Pretender condensar el alma de este libro en la jaula de una sola página de periódico significaría privar al lector del placer del hallazgo; de la gracia de descubrir y recordar su vida y la de los suyos a lo largo de 250 páginas donde asomarán al paso 1.900 palabras procedentes de mundos en construcción, mundos en ebullición y mundos en ruinas: biruji, apalancarse, demasié, fanboy, nanai, nicki, chachi, colmado, shippeo, tiquismiquis, haters, piripis, pagafantas, viejóvenes, cuñadismo, piscolabis, pololos, currelantes, fresquíviris, garrulos, descocadas, pucheros, serenos, rebequitas, precariado, poliamor... «Detrás de este libro», cuenta la periodista, «hay muchos otros libros, muchos documentos, muchas películas, muchas canciones, muchas conversaciones con personas de todas las edades y hasta mucha indiscreción. Había veces que iba a bares, parques y cualquier lugar para escuchar formas de hablar distintas a las de mi día a día. Me sentaba al lado de un grupo de adolescentes o de personas mayores a escuchar, con cierto disimulo, cómo hablaban, qué expresiones utilizaban, qué significado daban a ciertas palabras».

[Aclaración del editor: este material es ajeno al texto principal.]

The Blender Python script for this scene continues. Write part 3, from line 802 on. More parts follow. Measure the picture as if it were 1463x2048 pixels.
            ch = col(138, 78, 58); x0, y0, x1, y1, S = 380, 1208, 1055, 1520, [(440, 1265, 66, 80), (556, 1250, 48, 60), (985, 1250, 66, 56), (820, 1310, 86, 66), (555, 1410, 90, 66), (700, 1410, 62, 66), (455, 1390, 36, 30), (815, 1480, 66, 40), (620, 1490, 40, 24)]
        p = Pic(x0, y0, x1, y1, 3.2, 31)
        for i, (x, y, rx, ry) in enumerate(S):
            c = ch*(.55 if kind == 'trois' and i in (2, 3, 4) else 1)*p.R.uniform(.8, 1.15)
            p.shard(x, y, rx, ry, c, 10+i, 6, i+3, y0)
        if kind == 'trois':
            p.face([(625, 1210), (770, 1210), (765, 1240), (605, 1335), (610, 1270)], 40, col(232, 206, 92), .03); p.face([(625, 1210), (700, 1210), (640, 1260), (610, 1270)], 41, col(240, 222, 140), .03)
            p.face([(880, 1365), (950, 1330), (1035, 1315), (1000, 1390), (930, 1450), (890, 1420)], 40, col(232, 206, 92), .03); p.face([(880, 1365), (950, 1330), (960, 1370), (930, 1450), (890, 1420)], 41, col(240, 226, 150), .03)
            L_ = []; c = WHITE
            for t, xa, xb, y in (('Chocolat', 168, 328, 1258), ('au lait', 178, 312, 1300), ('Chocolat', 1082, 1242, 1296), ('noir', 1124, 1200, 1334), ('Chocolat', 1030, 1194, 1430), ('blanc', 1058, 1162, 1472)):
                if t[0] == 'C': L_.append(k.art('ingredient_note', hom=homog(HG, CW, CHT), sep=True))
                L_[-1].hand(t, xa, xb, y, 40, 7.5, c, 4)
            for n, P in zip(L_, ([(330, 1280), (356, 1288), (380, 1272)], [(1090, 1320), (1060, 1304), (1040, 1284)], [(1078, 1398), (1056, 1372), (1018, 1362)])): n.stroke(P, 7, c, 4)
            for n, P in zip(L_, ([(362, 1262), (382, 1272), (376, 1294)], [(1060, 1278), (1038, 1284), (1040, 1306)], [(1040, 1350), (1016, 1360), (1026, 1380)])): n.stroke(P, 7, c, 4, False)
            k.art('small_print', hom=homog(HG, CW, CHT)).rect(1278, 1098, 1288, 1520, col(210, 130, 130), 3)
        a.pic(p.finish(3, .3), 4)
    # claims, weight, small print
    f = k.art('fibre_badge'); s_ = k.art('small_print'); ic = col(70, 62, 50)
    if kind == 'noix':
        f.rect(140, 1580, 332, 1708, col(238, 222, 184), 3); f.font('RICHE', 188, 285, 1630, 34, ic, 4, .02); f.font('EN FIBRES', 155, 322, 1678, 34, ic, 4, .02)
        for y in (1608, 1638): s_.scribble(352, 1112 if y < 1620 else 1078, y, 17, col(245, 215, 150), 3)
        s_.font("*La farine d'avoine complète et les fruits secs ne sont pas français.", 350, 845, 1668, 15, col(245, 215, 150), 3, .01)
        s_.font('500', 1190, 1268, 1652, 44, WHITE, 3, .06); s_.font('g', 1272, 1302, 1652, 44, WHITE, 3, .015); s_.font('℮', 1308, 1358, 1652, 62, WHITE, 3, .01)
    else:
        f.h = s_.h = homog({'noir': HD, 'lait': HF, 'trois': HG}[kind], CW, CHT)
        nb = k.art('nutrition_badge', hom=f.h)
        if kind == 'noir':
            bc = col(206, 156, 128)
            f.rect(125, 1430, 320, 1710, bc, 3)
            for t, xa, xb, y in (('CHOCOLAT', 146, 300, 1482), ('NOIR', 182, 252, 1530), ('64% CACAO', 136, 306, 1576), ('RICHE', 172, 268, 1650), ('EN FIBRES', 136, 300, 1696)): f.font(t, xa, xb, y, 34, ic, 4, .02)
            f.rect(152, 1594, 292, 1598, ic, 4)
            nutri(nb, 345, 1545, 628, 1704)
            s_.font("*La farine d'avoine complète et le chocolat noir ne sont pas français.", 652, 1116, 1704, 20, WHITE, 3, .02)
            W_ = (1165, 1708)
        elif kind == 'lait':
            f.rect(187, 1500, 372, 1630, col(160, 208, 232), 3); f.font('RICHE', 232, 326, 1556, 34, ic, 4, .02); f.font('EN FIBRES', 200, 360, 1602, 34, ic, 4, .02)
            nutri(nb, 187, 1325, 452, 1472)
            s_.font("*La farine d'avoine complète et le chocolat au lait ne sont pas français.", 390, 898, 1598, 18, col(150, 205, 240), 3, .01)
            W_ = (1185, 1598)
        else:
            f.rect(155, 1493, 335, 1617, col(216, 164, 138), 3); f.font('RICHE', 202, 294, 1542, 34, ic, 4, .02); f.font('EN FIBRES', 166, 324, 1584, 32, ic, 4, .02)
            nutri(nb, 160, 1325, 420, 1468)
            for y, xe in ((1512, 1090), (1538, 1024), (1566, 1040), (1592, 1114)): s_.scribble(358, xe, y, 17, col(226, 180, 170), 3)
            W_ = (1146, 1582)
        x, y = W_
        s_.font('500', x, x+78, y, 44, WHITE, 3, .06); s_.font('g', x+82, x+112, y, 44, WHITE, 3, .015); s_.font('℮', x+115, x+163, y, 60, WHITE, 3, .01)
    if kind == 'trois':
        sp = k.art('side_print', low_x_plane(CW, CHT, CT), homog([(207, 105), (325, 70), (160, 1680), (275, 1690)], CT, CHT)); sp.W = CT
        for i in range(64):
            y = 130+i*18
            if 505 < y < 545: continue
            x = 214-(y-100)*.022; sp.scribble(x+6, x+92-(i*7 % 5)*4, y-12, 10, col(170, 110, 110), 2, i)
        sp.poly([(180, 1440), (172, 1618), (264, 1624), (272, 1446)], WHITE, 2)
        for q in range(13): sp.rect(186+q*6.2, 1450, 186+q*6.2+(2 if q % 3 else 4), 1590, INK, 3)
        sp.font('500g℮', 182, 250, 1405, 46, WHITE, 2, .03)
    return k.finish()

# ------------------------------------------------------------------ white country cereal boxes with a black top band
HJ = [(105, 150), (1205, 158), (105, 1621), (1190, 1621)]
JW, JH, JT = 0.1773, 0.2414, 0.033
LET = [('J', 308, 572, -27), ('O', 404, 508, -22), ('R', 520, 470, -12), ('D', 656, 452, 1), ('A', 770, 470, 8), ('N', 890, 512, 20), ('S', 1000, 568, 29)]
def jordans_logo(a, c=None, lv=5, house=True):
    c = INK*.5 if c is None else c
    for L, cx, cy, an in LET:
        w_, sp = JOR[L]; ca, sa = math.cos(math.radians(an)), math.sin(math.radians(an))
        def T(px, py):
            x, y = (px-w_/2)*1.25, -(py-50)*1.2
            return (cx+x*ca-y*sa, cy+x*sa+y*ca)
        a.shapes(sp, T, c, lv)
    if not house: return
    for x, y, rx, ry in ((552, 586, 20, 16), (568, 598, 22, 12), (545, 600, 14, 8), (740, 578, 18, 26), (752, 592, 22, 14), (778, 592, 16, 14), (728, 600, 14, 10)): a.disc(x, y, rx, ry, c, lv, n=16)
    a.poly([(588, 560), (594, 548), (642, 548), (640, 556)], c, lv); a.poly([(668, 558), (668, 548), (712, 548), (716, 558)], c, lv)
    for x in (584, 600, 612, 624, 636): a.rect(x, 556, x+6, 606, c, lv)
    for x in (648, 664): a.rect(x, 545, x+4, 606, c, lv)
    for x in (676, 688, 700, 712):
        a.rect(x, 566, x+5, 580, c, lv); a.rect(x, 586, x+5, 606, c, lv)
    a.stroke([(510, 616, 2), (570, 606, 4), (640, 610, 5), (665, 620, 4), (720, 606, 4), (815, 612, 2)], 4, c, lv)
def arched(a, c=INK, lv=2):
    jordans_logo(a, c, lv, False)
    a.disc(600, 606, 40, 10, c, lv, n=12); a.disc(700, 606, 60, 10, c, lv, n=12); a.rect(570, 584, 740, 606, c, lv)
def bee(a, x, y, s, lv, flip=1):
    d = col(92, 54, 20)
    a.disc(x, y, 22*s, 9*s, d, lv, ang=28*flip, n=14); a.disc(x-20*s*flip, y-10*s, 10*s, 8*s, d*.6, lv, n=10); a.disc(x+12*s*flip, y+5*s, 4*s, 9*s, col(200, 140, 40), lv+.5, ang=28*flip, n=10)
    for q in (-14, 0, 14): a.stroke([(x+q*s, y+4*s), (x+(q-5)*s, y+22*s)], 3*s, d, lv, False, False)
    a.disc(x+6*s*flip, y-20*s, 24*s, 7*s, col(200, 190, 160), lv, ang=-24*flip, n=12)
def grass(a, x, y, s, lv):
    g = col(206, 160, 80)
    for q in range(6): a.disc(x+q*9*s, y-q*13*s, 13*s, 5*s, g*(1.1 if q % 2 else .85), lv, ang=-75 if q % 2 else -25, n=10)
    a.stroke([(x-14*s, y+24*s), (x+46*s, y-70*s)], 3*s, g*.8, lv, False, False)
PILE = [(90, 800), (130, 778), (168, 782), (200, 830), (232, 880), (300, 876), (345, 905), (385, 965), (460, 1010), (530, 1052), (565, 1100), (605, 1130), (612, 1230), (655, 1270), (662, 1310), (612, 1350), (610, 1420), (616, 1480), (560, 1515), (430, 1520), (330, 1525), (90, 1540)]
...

«Lo que me ha fascinado de escribir este libro es que me ha tirado muchos prejuicios abajo». Le pasó, por ejemplo, con «esas canciones que tarareaban dabadaba o dubidubi hasta el infinito». «Yo pertenezco a la generación X y mi cultura musical me enseñó que eso era basura. ¡Nada más lejos! Debemos muchísimo a los baby boomers (los jóvenes de los 60) y a la alegría que introdujeron con su música. Me ocurrió igual con la copla. A mí me habían enseñado que ese género era deleznable porque era la música franquista. Ahora me parece una barbaridad. No se puede asociar toda la música al régimen político de su tiempo. Ha sido fascinante descubrir coplas feministas de los años 30 e intentar buscar en coplas posteriores mensajes entre líneas que no se podían decir a las claras durante la dictadura».

«A mí lo que más me llamó la atención fue descubrir cómo las palabras reflejan el cambio de relación que se produce entre las personas en función del régimen político y moral en el que viven. En los años 40, bajo una dictadura nacionalcatólica, era frecuente saludar con un buenas tardes nos dé Dios, apenas se decían palabrotas, las mujeres tenían que atarse la lengua, lo pecaminoso acechaba por todos lados... En cambio, en los 70, con la llegada de la democracia y las ansias de libertad, la jerga juvenil se hizo durísima. Los jóvenes introdujeron en su vocabulario muchas palabras carcelarias y relacionadas con la droga. Entre ellos se trataban de tronco, titi, colega, tú, qué pasa, tío».

Descubrió, mientras trabajaba en su libro, «el poder que tenemos los hablantes al elegir nuestras palabras». Y también vio «claramente» algo que ya sabía y le parecía un gran error: «Intentamos utilizar palabras nuevas para sentirnos actuales, modernos, pero en realidad, cuando solo utilizamos los vocablos recientes estamos limitando nuestro vocabulario y estamos siendo esclavos de las modas», asegura. «Yo creo que hay que enriquecer nuestro lenguaje con palabras de todas las épocas. Eso nos hace más cultos y hace la vida más amplia, más divertida. ¿Por qué hemos de dejar de decir lechuguino al presumido? ¿Por qué no podemos utilizar guateque como sinónimo de fiesta? ¿Porque suena viejuno? Menudo error. Para mí es todo lo contrario: usar palabras antiguas es de modernos, o de guays, como decían los jóvenes de la generación X (los jóvenes de los años 80 y 90)».

Hay una razón para que su libro comience por la Canción del ole: porque, «después de identificar casi dos mil palabras por su época de esplendor, después de dedicar no sé cuantísimas horas a rastrear en profundidad el origen de decenas de términos, después de aprender a mirar las voces como si fuera una destripadora, me di cuenta de una cosa. El cerebro pone el entendimiento en lo que hacemos y lo que decimos, pero hay una fuerza superior, la emoción, la pasión, la alegría de vivir, que va más allá de las palabras y eso es para mí el ole».